EXERCISE:
Give back the full listing verbatim, apart from its images.

DATASET EXCERPT:

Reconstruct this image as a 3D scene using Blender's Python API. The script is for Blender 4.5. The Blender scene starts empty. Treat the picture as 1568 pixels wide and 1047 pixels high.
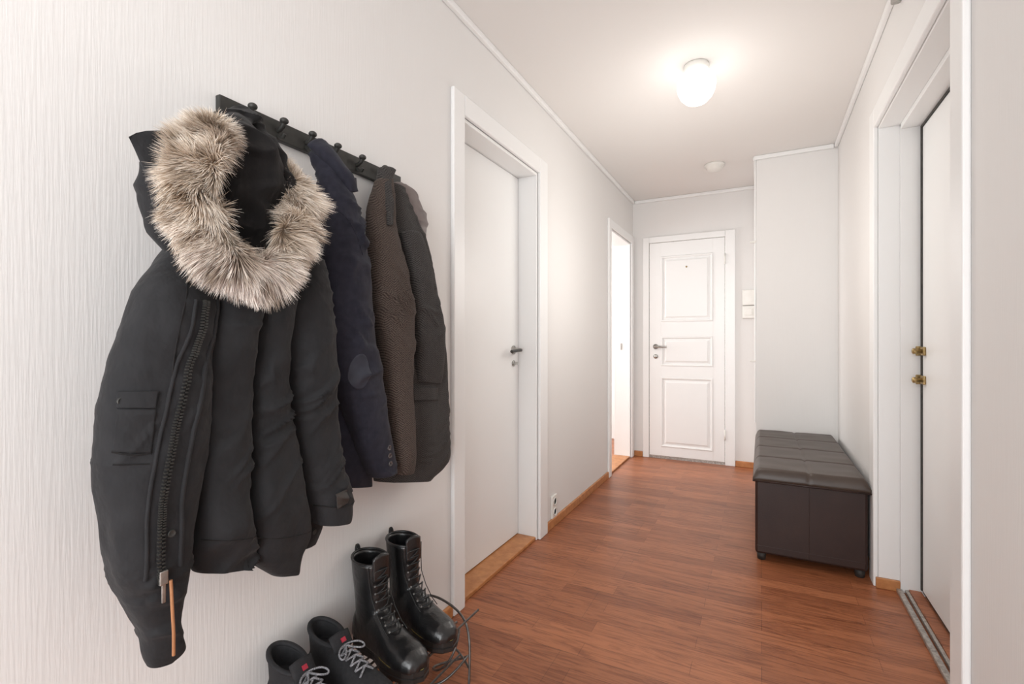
import bpy, math, random, bmesh
from mathutils import Vector, Matrix, noise
from mathutils.bvhtree import BVHTree
TH=math.radians(27.29)
random.seed(7)
sc=bpy.context.scene
sc.view_settings.view_transform='Standard'
sc.view_settings.exposure=.3
COL=bpy.context.collection
# ---------- materials ----------
def srgb(r,g,b):
    f=lambda v:(v/255/12.92) if v/255<=0.04045 else ((v/255+0.055)/1.055)**2.4
    return (f(r),f(g),f(b),1)
def mat(name,col,rough=0.5,metal=0,spec=0.5,bump=None,var=None,emit=0,coat=0,sheen=0):
    m=bpy.data.materials.new(name);m.use_nodes=True
    nt=m.node_tree;b=nt.nodes['Principled BSDF']
    b.inputs['Base Color'].default_value=col;b.inputs['Roughness'].default_value=rough
    b.inputs['Metallic'].default_value=metal;b.inputs['Specular IOR Level'].default_value=spec
    b.inputs['Coat Weight'].default_value=coat;b.inputs['Sheen Weight'].default_value=sheen
    if emit:
        b.inputs['Emission Color'].default_value=(1,0.97,0.93,1);b.inputs['Emission Strength'].default_value=emit
    tc=nt.nodes.new('ShaderNodeTexCoord')
    if bump:
        sx,sy,sz,strength,dist=bump
        mp=nt.nodes.new('ShaderNodeMapping');mp.inputs['Scale'].default_value=(sx,sy,sz)
        n=nt.nodes.new('ShaderNodeTexNoise');n.inputs['Scale'].default_value=1;n.inputs['Detail'].default_value=3
        bp=nt.nodes.new('ShaderNodeBump');bp.inputs['Strength'].default_value=strength;bp.inputs['Distance'].default_value=dist
        nt.links.new(tc.outputs['Object'],mp.inputs[0]);nt.links.new(mp.outputs[0],n.inputs['Vector'])
        nt.links.new(n.outputs[0],bp.inputs['Height']);nt.links.new(bp.outputs[0],b.inputs['Normal'])
    if var:
        col2,vs=var
        n2=nt.nodes.new('ShaderNodeTexNoise');n2.inputs['Scale'].default_value=vs;n2.inputs['Detail'].default_value=3
        nt.links.new(tc.outputs['Object'],n2.inputs['Vector'])
        cr=nt.nodes.new('ShaderNodeValToRGB');cr.color_ramp.elements[0].position=.3;cr.color_ramp.elements[1].position=.7
        cr.color_ramp.elements[0].color=col;cr.color_ramp.elements[1].color=col2
        nt.links.new(n2.outputs[0],cr.inputs[0]);nt.links.new(cr.outputs[0],b.inputs['Base Color'])
    return m
M_wall=mat('wallpaper',srgb(230,228,226),0.75,spec=.25,bump=(180,180,9,0.22,0.0025))
M_ceil=mat('ceiling_paint',srgb(232,229,226),0.8,spec=.2,bump=(30,30,30,0.1,0.002))
M_white=mat('white_paint',srgb(239,239,238),0.35,spec=.4,bump=(40,40,8,0.04,0.001))
M_oak=mat('oak_trim',srgb(196,136,86),0.4,var=(srgb(170,110,64),30))
M_metal=mat('brushed_metal',srgb(190,188,184),0.3,metal=1,var=(srgb(150,148,144),60))
M_alu=mat('worn_aluminium',srgb(200,196,190),0.4,metal=.6,var=(srgb(150,145,140),90))
M_brass=mat('aged_brass',srgb(190,165,115),0.35,metal=.8,var=(srgb(140,118,80),90))
M_dark=mat('dark_gasket',srgb(35,33,32),0.6,var=(srgb(60,55,50),40))
M_black=mat('black_metal',srgb(40,40,38),0.45,var=(srgb(52,51,48),60))
M_plastic=mat('white_plastic',srgb(235,233,228),0.4,var=(srgb(228,226,220),20))
M_glow=mat('opal_glass',srgb(245,245,240),0.3,emit=2.0)
M_parka=mat('parka_cotton',srgb(38,38,40),0.8,spec=.25,bump=(28,28,19,.45,.012),var=(srgb(32,32,34),25),sheen=.06)
M_parka2=mat('parka_lining_black',srgb(24,23,24),0.85,spec=.2,bump=(60,60,30,.4,.008),var=(srgb(31,29,29),30),sheen=.05)
M_navy=mat('navy_wool',srgb(46,46,56),0.9,spec=.15,bump=(30,30,20,.3,.008),var=(srgb(38,38,47),60),sheen=.08)
M_navyp=mat('navy_patch',srgb(52,54,65),0.65,spec=.35,var=(srgb(46,48,58),40))
M_greyl=mat('grey_mauve_lining',srgb(112,101,99),0.5,spec=.5,var=(srgb(98,87,85),30))
M_horn=mat('horn_button',srgb(48,44,46),0.25,var=(srgb(90,84,84),150))
M_tan=mat('tan_leather_cord',srgb(170,118,80),0.6,var=(srgb(150,100,66),60))
M_lea=mat('black_boot_leather',srgb(20,20,21),0.3,spec=.55,bump=(60,60,60,.4,.004),coat=.15,var=(srgb(28,28,29),30))
M_sole=mat('boot_sole_rubber',srgb(26,25,24),0.5,bump=(200,200,200,.3,.001),var=(srgb(36,34,33),50))
M_yel=mat('yellow_welt_stitch',srgb(150,128,64),0.6,var=(srgb(110,95,52),200))
M_snk=mat('sneaker_mesh',srgb(22,22,25),0.8,bump=(900,900,900,.5,.001),var=(srgb(34,34,37),120))
M_lace2=mat('speckled_lace',srgb(42,42,46),0.8,var=(srgb(165,165,170),420))
M_lace=mat('black_lace',srgb(20,20,21),0.7,var=(srgb(34,34,34),200))
M_red=mat('red_label',srgb(170,28,54),0.6,var=(srgb(140,24,44),80))
M_wire=mat('grey_wire',srgb(120,118,116),0.35,metal=.7,var=(srgb(90,88,86),50))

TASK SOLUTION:
Reconstruct this image as a 3D scene using Blender's Python API. The script is for Blender 4.5. The Blender scene starts empty. Treat the picture as 1568 pixels wide and 1047 pixels high.
import bpy, math, random, bmesh
from mathutils import Vector, Matrix, noise
from mathutils.bvhtree import BVHTree
TH=math.radians(27.29)
random.seed(7)
sc=bpy.context.scene
sc.view_settings.view_transform='Standard'
sc.view_settings.exposure=.3
COL=bpy.context.collection
# ---------- materials ----------
def srgb(r,g,b):
    f=lambda v:(v/255/12.92) if v/255<=0.04045 else ((v/255+0.055)/1.055)**2.4
    return (f(r),f(g),f(b),1)
def mat(name,col,rough=0.5,metal=0,spec=0.5,bump=None,var=None,emit=0,coat=0,sheen=0):
    m=bpy.data.materials.new(name);m.use_nodes=True
    nt=m.node_tree;b=nt.nodes['Principled BSDF']
    b.inputs['Base Color'].default_value=col;b.inputs['Roughness'].default_value=rough
    b.inputs['Metallic'].default_value=metal;b.inputs['Specular IOR Level'].default_value=spec
    b.inputs['Coat Weight'].default_value=coat;b.inputs['Sheen Weight'].default_value=sheen
    if emit:
        b.inputs['Emission Color'].default_value=(1,0.97,0.93,1);b.inputs['Emission Strength'].default_value=emit
    tc=nt.nodes.new('ShaderNodeTexCoord')
    if bump:
        sx,sy,sz,strength,dist=bump
        mp=nt.nodes.new('ShaderNodeMapping');mp.inputs['Scale'].default_value=(sx,sy,sz)
        n=nt.nodes.new('ShaderNodeTexNoise');n.inputs['Scale'].default_value=1;n.inputs['Detail'].default_value=3
        bp=nt.nodes.new('ShaderNodeBump');bp.inputs['Strength'].default_value=strength;bp.inputs['Distance'].default_value=dist
        nt.links.new(tc.outputs['Object'],mp.inputs[0]);nt.links.new(mp.outputs[0],n.inputs['Vector'])
        nt.links.new(n.outputs[0],bp.inputs['Height']);nt.links.new(bp.outputs[0],b.inputs['Normal'])
    if var:
        col2,vs=var
        n2=nt.nodes.new('ShaderNodeTexNoise');n2.inputs['Scale'].default_value=vs;n2.inputs['Detail'].default_value=3
        nt.links.new(tc.outputs['Object'],n2.inputs['Vector'])
        cr=nt.nodes.new('ShaderNodeValToRGB');cr.color_ramp.elements[0].position=.3;cr.color_ramp.elements[1].position=.7
        cr.color_ramp.elements[0].color=col;cr.color_ramp.elements[1].color=col2
        nt.links.new(n2.outputs[0],cr.inputs[0]);nt.links.new(cr.outputs[0],b.inputs['Base Color'])
    return m
M_wall=mat('wallpaper',srgb(230,228,226),0.75,spec=.25,bump=(180,180,9,0.22,0.0025))
M_ceil=mat('ceiling_paint',srgb(232,229,226),0.8,spec=.2,bump=(30,30,30,0.1,0.002))
M_white=mat('white_paint',srgb(239,239,238),0.35,spec=.4,bump=(40,40,8,0.04,0.001))
M_oak=mat('oak_trim',srgb(196,136,86),0.4,var=(srgb(170,110,64),30))
M_metal=mat('brushed_metal',srgb(190,188,184),0.3,metal=1,var=(srgb(150,148,144),60))
M_alu=mat('worn_aluminium',srgb(200,196,190),0.4,metal=.6,var=(srgb(150,145,140),90))
M_brass=mat('aged_brass',srgb(190,165,115),0.35,metal=.8,var=(srgb(140,118,80),90))
M_dark=mat('dark_gasket',srgb(35,33,32),0.6,var=(srgb(60,55,50),40))
M_black=mat('black_metal',srgb(40,40,38),0.45,var=(srgb(52,51,48),60))
M_plastic=mat('white_plastic',srgb(235,233,228),0.4,var=(srgb(228,226,220),20))
M_glow=mat('opal_glass',srgb(245,245,240),0.3,emit=2.0)
M_parka=mat('parka_cotton',srgb(38,38,40),0.8,spec=.25,bump=(28,28,19,.45,.012),var=(srgb(32,32,34),25),sheen=.06)
M_parka2=mat('parka_lining_black',srgb(24,23,24),0.85,spec=.2,bump=(60,60,30,.4,.008),var=(srgb(31,29,29),30),sheen=.05)
M_navy=mat('navy_wool',srgb(46,46,56),0.9,spec=.15,bump=(30,30,20,.3,.008),var=(srgb(38,38,47),60),sheen=.08)
M_navyp=mat('navy_patch',srgb(52,54,65),0.65,spec=.35,var=(srgb(46,48,58),40))
M_greyl=mat('grey_mauve_lining',srgb(112,101,99),0.5,spec=.5,var=(srgb(98,87,85),30))
M_horn=mat('horn_button',srgb(48,44,46),0.25,var=(srgb(90,84,84),150))
M_tan=mat('tan_leather_cord',srgb(170,118,80),0.6,var=(srgb(150,100,66),60))
M_lea=mat('black_boot_leather',srgb(20,20,21),0.3,spec=.55,bump=(60,60,60,.4,.004),coat=.15,var=(srgb(28,28,29),30))
M_sole=mat('boot_sole_rubber',srgb(26,25,24),0.5,bump=(200,200,200,.3,.001),var=(srgb(36,34,33),50))
M_yel=mat('yellow_welt_stitch',srgb(150,128,64),0.6,var=(srgb(110,95,52),200))
M_snk=mat('sneaker_mesh',srgb(22,22,25),0.8,bump=(900,900,900,.5,.001),var=(srgb(34,34,37),120))
M_lace2=mat('speckled_lace',srgb(42,42,46),0.8,var=(srgb(165,165,170),420))
M_lace=mat('black_lace',srgb(20,20,21),0.7,var=(srgb(34,34,34),200))
M_red=mat('red_label',srgb(170,28,54),0.6,var=(srgb(140,24,44),80))
M_wire=mat('grey_wire',srgb(120,118,116),0.35,metal=.7,var=(srgb(90,88,86),50))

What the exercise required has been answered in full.